Lake Greenwood is a great place to fish this month for plenty of different species; guide Chris Simpson said stripers, catfish, white perch and white bass will all bite in December.

Except for the occasional flathead, channel catfish are pretty much the catfish of choice on Greenwood, according to Simpson (864-992-2352).

“Fishing for channel cats can be very good in December, depending on how cold it gets and how quick it gets cold,” Simpson said. “If the weather is pretty stable, fishing can be good, but if it is one of those Decembers with a lot of erratic cold fronts, that can mess with the channel catfish a good bit.”

Channel catfish will orient to the main-river channel this month, he said, either in the channel or very close to it.

“The best tactic is to drag Santee rigs with cut herring or cut shad on the bottom, setting up your drifts either going over the channel multiple times or drifting parallel to the channel and zig-zagging in and out of it,” he said.

Most successful drifts will be in depths from 15 to 35 feet, he said; when the weather turns cold, the maximum speed should be under .6 miles per hour.

“The bigger channel cats are starting to make a comeback after a ton of heavy fishing pressure the past seven or eight years,” Simpson said. “Most of the fish will run 3 to 7 pounds, but you have a good chance of catching double-digit sized channel cats now like it used to be. On slower days, you can expect maybe seven to 10 fish, but on better days, you might catch 15 to 20 nice channel cats.”

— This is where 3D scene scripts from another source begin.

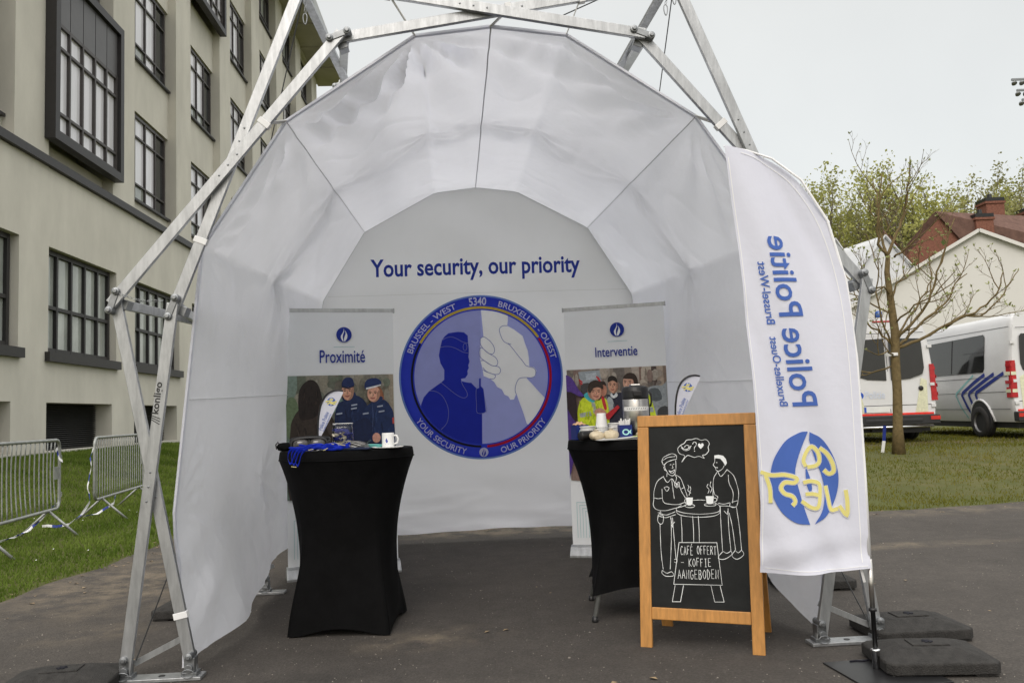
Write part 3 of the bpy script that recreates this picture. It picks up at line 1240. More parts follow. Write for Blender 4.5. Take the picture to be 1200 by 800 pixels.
def disc(mb, r0, r1, mi, l, a0=0, a1=360, n=96):
    A = [R(a0 + (a1 - a0) * i / n) for i in range(n + 1)]
    vs = [ef(r0 * math.cos(t), r0 * math.sin(t), l) for t in A] + [ef(r1 * math.cos(t), r1 * math.sin(t), l) for t in A]
    mb.add(vs, [(i, i + 1, i + n + 2, i + n + 1) for i in range(n)], mi)


disc(emb, 0.975, 1.0, 0, K(0))
disc(emb, 0.812, 0.978, 1, K(1))


def clipc(pts, r=0.805):
    out = []
    for p in pts:
        d = math.hypot(*p)
        out.append((p[0] * r / d, p[1] * r / d) if d > r else p)
    return out


# inner field: left and right halves
top, bot = ez(345, 88), ez(358, 700)
rr = 0.815
aT, aB = math.atan2(top[1], top[0]), math.atan2(bot[1], bot[0])
arcL = [(rr * math.cos(t), rr * math.sin(t)) for t in np.linspace(aT, aB + 2 * math.pi, 60)]
arcR = [(rr * math.cos(t), rr * math.sin(t)) for t in np.linspace(aB, aT, 60)]
emb.poly(arcL, ef, 2, K(2))
HAND = [(345, 60), (420, 70), (474, 96), (475, 125), (472, 152), (505, 170), (545, 200), (558, 240), (570, 270), (575, 305), (577, 342), (600, 347), (610, 362), (606, 388), (590, 397), (562, 396),
        (590, 425), (620, 458), (660, 500), (640, 560), (600, 640), (565, 610), (545, 550), (528, 505), (516, 470), (505, 498), (488, 500), (478, 484), (460, 476), (448, 452), (425, 440), (412, 418), (392, 402),
        (362, 390), (356, 352), (346, 318), (340, 280), (345, 255), (344, 215), (360, 203)]


def inside(p, P):
    r = False
    for i in range(len(P)):
        a, c = P[i - 1], P[i]
        if (a[1] > p[1]) != (c[1] > p[1]) and p[0] < (c[0] - a[0]) * (p[1] - a[1]) / (c[1] - a[1]) + a[0]:
            r = not r
    return r


# right half of the field, left out where the white hand is printed
_t = MB()
_t.poly(arcR, lambda a, c, l: (a, c, l), 3, K(2))
_t.drape(lambda a, c, l: (a, c, l), 0.016)
HP = E_(HAND)
for f in _t.f:
    if all(inside(_t.v[k], HP) for k in f):
        continue
    emb.add([ef(*_t.v[k]) for k in f], [(0, 1, 2)], 3)


def inner(pts, mi, l):
    """polygon clipped to the inner disc"""
    P = E_(pts)
    q = []
    for i, p in enumerate(P):
        n_ = P[(i + 1) % len(P)]
        for s in range(8):
            t = s / 8
            q.append((p[0] + (n_[0] - p[0]) * t, p[1] + (n_[1] - p[1]) * t))
    emb.poly(clipc(q, rr), ef, mi, l)


inner(HAND, 4, K(3))
for st in ([(345, 215), (360, 205), (385, 220), (405, 243), (413, 268), (405, 285), (385, 283), (360, 262), (346, 240), (345, 215)],
           [(342, 265), (352, 257), (385, 283), (415, 300), (428, 322), (422, 340), (400, 340), (365, 318), (345, 300), (340, 280), (342, 265)],
           [(348, 318), (365, 318), (400, 340), (430, 345), (442, 362), (432, 380), (405, 380), (375, 368), (358, 350)],
           [(358, 360), (375, 370), (405, 380), (418, 388), (410, 402), (392, 402)],
           [(472, 152), (450, 153), (435, 168), (440, 195), (455, 225), (480, 240), (500, 262), (520, 288), (545, 318), (560, 338), (577, 345)],
           [(475, 235), (490, 240)],
           [(577, 345), (597, 350), (607, 365), (603, 388), (585, 396), (560, 395), (530, 400), (515, 425), (510, 455), (516, 475)]):
    emb.stroke(E_(catmull(st, 3)), 0.008, ef, 5, K(4) + 0.00002 * len(st))
# officer
inner([(158, 258), (166, 222), (178, 205), (195, 190), (240, 183), (268, 185), (286, 200), (288, 232), (292, 262), (292, 288), (290, 300), (296, 322), (290, 340), (293, 352), (286, 366), (288, 382), (276, 400), (257, 403),
       (258, 414), (285, 420), (305, 422), (322, 440), (334, 450), (362, 470), (370, 560), (356, 562), (358, 720), (200, 720), (40, 600), (72, 525), (84, 490), (110, 460), (165, 420), (178, 408), (178, 362), (160, 332), (152, 295)], 1, K(3))
for st in ([(158, 257), (185, 252), (215, 255), (245, 268), (265, 278), (290, 283)], [(168, 222), (190, 210), (215, 208), (240, 218), (262, 230), (287, 236)],
           [(162, 420), (190, 442), (225, 470), (255, 488), (275, 492), (287, 480), (282, 460), (268, 438), (257, 415)],
           [(110, 460), (140, 463), (172, 485), (195, 530), (200, 570), (192, 610), (166, 640)],
           [(340, 435), (329, 447), (327, 480), (330, 520), (334, 562), (376, 556), (372, 520), (365, 480), (361, 450), (349, 437)]):
    emb.stroke(E_(catmull(st, 3)), 0.007, ef, 5, K(4) + 0.00003 * len(st))
emb.poly(E_([(341, 445), (341, 400), (349, 400), (349, 437), (361, 450), (374, 555), (336, 560), (329, 450)]), ef, 1, K(5))
emb.stroke(E_(ell(274, 254, 9, 17, 16)), 0.006, ef, 5, K(5), closed=True)
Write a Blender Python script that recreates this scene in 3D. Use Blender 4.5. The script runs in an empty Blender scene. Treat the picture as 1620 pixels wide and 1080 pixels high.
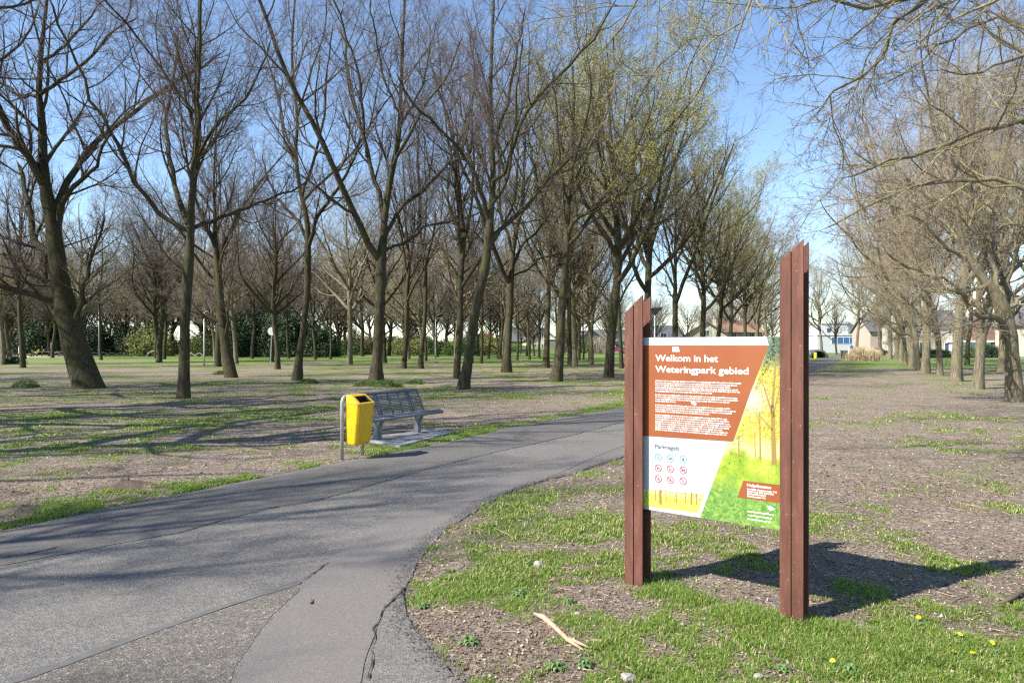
import bpy, bmesh, math, random
import numpy as np
from mathutils import Vector, Matrix
from mathutils.geometry import tessellate_polygon
R = math.radians
rng = np.random.default_rng(11)
random.seed(5)
scene = bpy.context.scene
C = scene.collection

# ------------------------------------------------------------------ camera
CAMH = 1.6; F = 1080.0; HZ = 548.0
cam = bpy.data.cameras.new('camera'); cam.lens = 24; cam.sensor_width = 36
cam.shift_y = 0.005; cam.clip_end = 6000; cam.clip_start = 0.05
co = bpy.data.objects.new('camera', cam); C.objects.link(co)
co.location = (0, 0, CAMH); co.rotation_euler = (R(90), 0, 0)
scene.camera = co
# ------------------------------------------------------------------ sky and sun
SUN_AZ = math.atan2(-.89, -.456)       # clockwise from +Y
SUN_EL = R(43.5)
w = bpy.data.worlds.new("World"); scene.world = w; w.use_nodes = True
nt = w.node_tree; bg = nt.nodes['Background']
sky = nt.nodes.new('ShaderNodeTexSky'); sky.sky_type = 'NISHITA'; sky.sun_disc = False
sky.sun_elevation = SUN_EL; sky.sun_rotation = SUN_AZ
sky.air_density = 1.0; sky.dust_density = 0.0; sky.ozone_density = 3.0
nt.links.new(sky.outputs[0], bg.inputs[0]); bg.inputs[1].default_value = 0.115
sl = bpy.data.lights.new('sun', 'SUN'); sl.energy = 5.0; sl.angle = R(.53); sl.color = (1, .95, .87)
so = bpy.data.objects.new('sun', sl); C.objects.link(so)
sd = Vector((math.sin(SUN_AZ)*math.cos(SUN_EL), math.cos(SUN_AZ)*math.cos(SUN_EL), math.sin(SUN_EL)))
so.rotation_euler = (-sd).to_track_quat('-Z', 'Y').to_euler(); so.location = sd*50
scene.view_settings.view_transform = 'Standard'; scene.view_settings.look = 'None'
scene.view_settings.exposure = 1.1; scene.view_settings.gamma = 1
scene.view_settings.use_curve_mapping = False
scene.cycles.use_denoising = False; scene.cycles.pixel_filter_type = 'BLACKMAN_HARRIS'; scene.cycles.filter_width = 1.35; scene.cycles.sample_clamp_indirect = 4; scene.cycles.sample_clamp_direct = 6
scene.cycles.max_bounces = 5; scene.cycles.diffuse_bounces = 3; scene.cycles.transparent_max_bounces = 4

# ------------------------------------------------------------------ helpers
def G(px, py):
    d = CAMH*F/(py-HZ); return Vector(((px-810)/F*d, d, 0))
def W(px, py, d):
    return np.array([(px-810)/F*d, d, CAMH+(HZ-py)/F*d])

def tag(o, label=None, cat=None, group=None, kind=None):
    if label: o['label'] = label
    if cat: o['category'] = cat
    if group: o['group'] = group
    if kind: o['kind'] = kind
    return o
def link(name, me, parent=None, loc=(0, 0, 0)):
    o = bpy.data.objects.new(name, me); C.objects.link(o)
    o.location = loc
    if parent: o.parent = parent
    return o
def empty(name, loc=(0, 0, 0), rz=0, label=None, cat=None, group=None):
    o = bpy.data.objects.new(name, None); C.objects.link(o); o.empty_display_size = .2
    o.location = loc; o.rotation_euler = (0, 0, rz)
    return tag(o, label, cat, group)

def mesh_np(name, V, faces, mats, midx=None, smooth=False):
    """faces: list of (array[n,k]) ; midx: list of ints or arrays, one per face array"""
    me = bpy.data.meshes.new(name)
    V = np.ascontiguousarray(V, dtype=np.float32)
    me.vertices.add(len(V)); me.vertices.foreach_set('co', V.ravel())
    nl = sum(f.size for f in faces); nf = sum(len(f) for f in faces)
    me.loops.add(nl); me.polygons.add(nf)
    me.loops.foreach_set('vertex_index', np.concatenate([f.ravel() for f in faces]).astype(np.int32))
    tot = np.concatenate([np.full(len(f), f.shape[1]) for f in faces]).astype(np.int32)
    st = np.concatenate([[0], np.cumsum(tot)[:-1]]).astype(np.int32)
    me.polygons.foreach_set('loop_start', st)
    try: me.polygons.foreach_set('loop_total', tot)
    except Exception: pass
    if midx is not None:
        me.polygons.foreach_set('material_index', np.concatenate([np.full(len(f), m) if np.isscalar(m) else m for f, m in zip(faces, midx)]).astype(np.int32))
    me.polygons.foreach_set('use_smooth', np.full(nf, smooth))
    for m in mats: me.materials.append(m)
    me.update(calc_edges=True)
    return me

class MB:
    """collects boxes, prisms and tubes into one mesh"""
    def __init__(s): s.v = []; s.f = []; s.m = []
    def add(s, vs, fs, mi=0):
        b = len(s.v); s.v += [tuple(v) for v in vs]; s.f += [tuple(i+b for i in f) for f in fs]; s.m += [mi]*len(fs); return s
    def box(s, x0, x1, y0, y1, z0, z1, mi=0):
        return s.add([(x, y, z) for z in (z0, z1) for y in (y0, y1) for x in (x0, x1)],
                     [(0, 2, 3, 1), (4, 5, 7, 6), (0, 1, 5, 4), (2, 6, 7, 3), (0, 4, 6, 2), (1, 3, 7, 5)], mi)
    def obox(s, o, a, b, c, mi=0):
        o, a, b, c = map(Vector, (o, a, b, c))
        return s.add([o, o+a, o+b, o+a+b, o+c, o+a+c, o+b+c, o+a+b+c],
                     [(0, 2, 3, 1), (4, 5, 7, 6), (0, 1, 5, 4), (2, 6, 7, 3), (0, 4, 6, 2), (1, 3, 7, 5)], mi)
    def prism(s, poly, ext, mi=0):
        """poly: 3D points; ext: vector"""
        n = len(poly); e = Vector(ext); p = [Vector(q) for q in poly]
        return s.add(p+[q+e for q in p], [tuple(range(n))[::-1], tuple(range(n, 2*n))]+[(i, (i+1) % n, n+(i+1) % n, n+i) for i in range(n)], mi)
    def tube(s, pts, r, n=8, mi=0, caps=True):
        pts = [Vector(p) for p in pts]; K = len(pts)
        rr = r if hasattr(r, '__len__') else [r]*K
        ref = None; vs = []
        for i, p in enumerate(pts):
            t = (pts[min(i+1, K-1)]-pts[max(i-1, 0)]).normalized()
            if ref is None: ref = t.orthogonal().normalized()
            u = (ref-t*ref.dot(t)).normalized(); ref = u; v = t.cross(u)
            for k in range(n):
                a = 2*math.pi*k/n; vs.append(p+(u*math.cos(a)+v*math.sin(a))*rr[i])
        fs = [(i*n+k, i*n+(k+1) % n, (i+1)*n+(k+1) % n, (i+1)*n+k) for i in range(K-1) for k in range(n)]
        if caps: fs += [tuple(range(n))[::-1], tuple(range((K-1)*n, K*n))]
        return s.add(vs, fs, mi)
    def build(s, name, mats, parent=None, loc=(0, 0, 0), smooth=False, bevel=0):
        if not isinstance(mats, (list, tuple)): mats = [mats]
        me = bpy.data.meshes.new(name); me.from_pydata(s.v, [], s.f)
        for m in mats: me.materials.append(m)
        me.polygons.foreach_set('material_index', s.m)
        bm = bmesh.new(); bm.from_mesh(me); bmesh.ops.recalc_face_normals(bm, faces=bm.faces)
        if bevel: bmesh.ops.bevel(bm, geom=list(bm.edges), offset=bevel, segments=2, affect='EDGES', clamp_overlap=True)
        bm.to_mesh(me); bm.free()
        if smooth: me.polygons.foreach_set('use_smooth', [True]*len(me.polygons))
        me.update()
        return link(name, me, parent, loc)

# ---- numpy value noise
def _h(ix, iy, seed):
    n = (ix*374761393 + iy*668265263 + seed*1442695041) & 0xffffffff
    n = ((n ^ (n >> 13))*1274126177) & 0xffffffff
    return ((n ^ (n >> 16)) & 0xffff)/65535.0
def vnoise(x, y, s=1.0, seed=0):
    x = np.asarray(x, float)/s+1000; y = np.asarray(y, float)/s+1000
    ix = np.floor(x).astype(np.int64); iy = np.floor(y).astype(np.int64)
    fx = x-ix; fy = y-iy; fx = fx*fx*(3-2*fx); fy = fy*fy*(3-2*fy)
    a = _h(ix, iy, seed); b = _h(ix+1, iy, seed); c = _h(ix, iy+1, seed); d = _h(ix+1, iy+1, seed)
    return a+(b-a)*fx+(c-a)*fy+(a-b-c+d)*fx*fy
def fbm(x, y, s, seed=0, o=4):
    t = 0; a = .5; n = 0
    for i in range(o):
        t = t+a*vnoise(x, y, s/2**i, seed+i*7); n += a; a *= .5
    return t/n
def sstep(a, b, x):
    t = np.clip((x-a)/(b-a), 0, 1); return t*t*(3-2*t)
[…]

Greenwood is not that well-known for striper fishing, but December brings some pretty good fishing for them, he said.

“There are a couple of different ways to catch stripers this time of year,” Simpson said. “One of the most-popular ways is to chase the birds. Look for seagulls diving on baitfish, then run to the school and cast surface plugs like Striper Delights or bucktails tipped with Ice Flies or Flukes.”

Sometimes, the surface activity will just be loons running baitfish on which the gulls are diving, he said, but if the bait is there, fish will be in the area at lot of the time.

“I will let the bird activity be a starting point, then pull free-lines and planer boards with live herring or gizzard shad through the area. I’ll also pull the baits across points and over humps. Sometimes I will pull them in the backs of the creeks because the stripers will push them back into those areas.

Simpson said a slow day in December might produce seven to 10 stripers, but if you can get on a school and stay with it, you could have a 30-fish day.

“The majority will be 3 to 5 pounds, but every now and then you will hook at 12- to 15-pound fish and, although it does not happen very often, there are 18- to 20-pound stripers caught out of Greenwood.”

The bonus for December fishing is white perch and white bass, an easy way to fill a cooler for a fish fry, Simpson said.

“You might have to weed through the small ones to catch some decent white perch, but in the winter, it seems you catch more larger perch than during the warmer months,” Simpson said, noting that a good white perch at Greenwood will weigh a half-pound.

“White bass have made a really good comeback on Lake Greenwood and you catch catch them along with the white perch while jigging a ¼-ounce to ½-ounce Berry’s Spoon,” he said. “In fact, you can catch pretty much any predator fish in the lake while fishing for white perch, including largemouth bass, spotted bass, crappie, and channel catfish and flatheads.”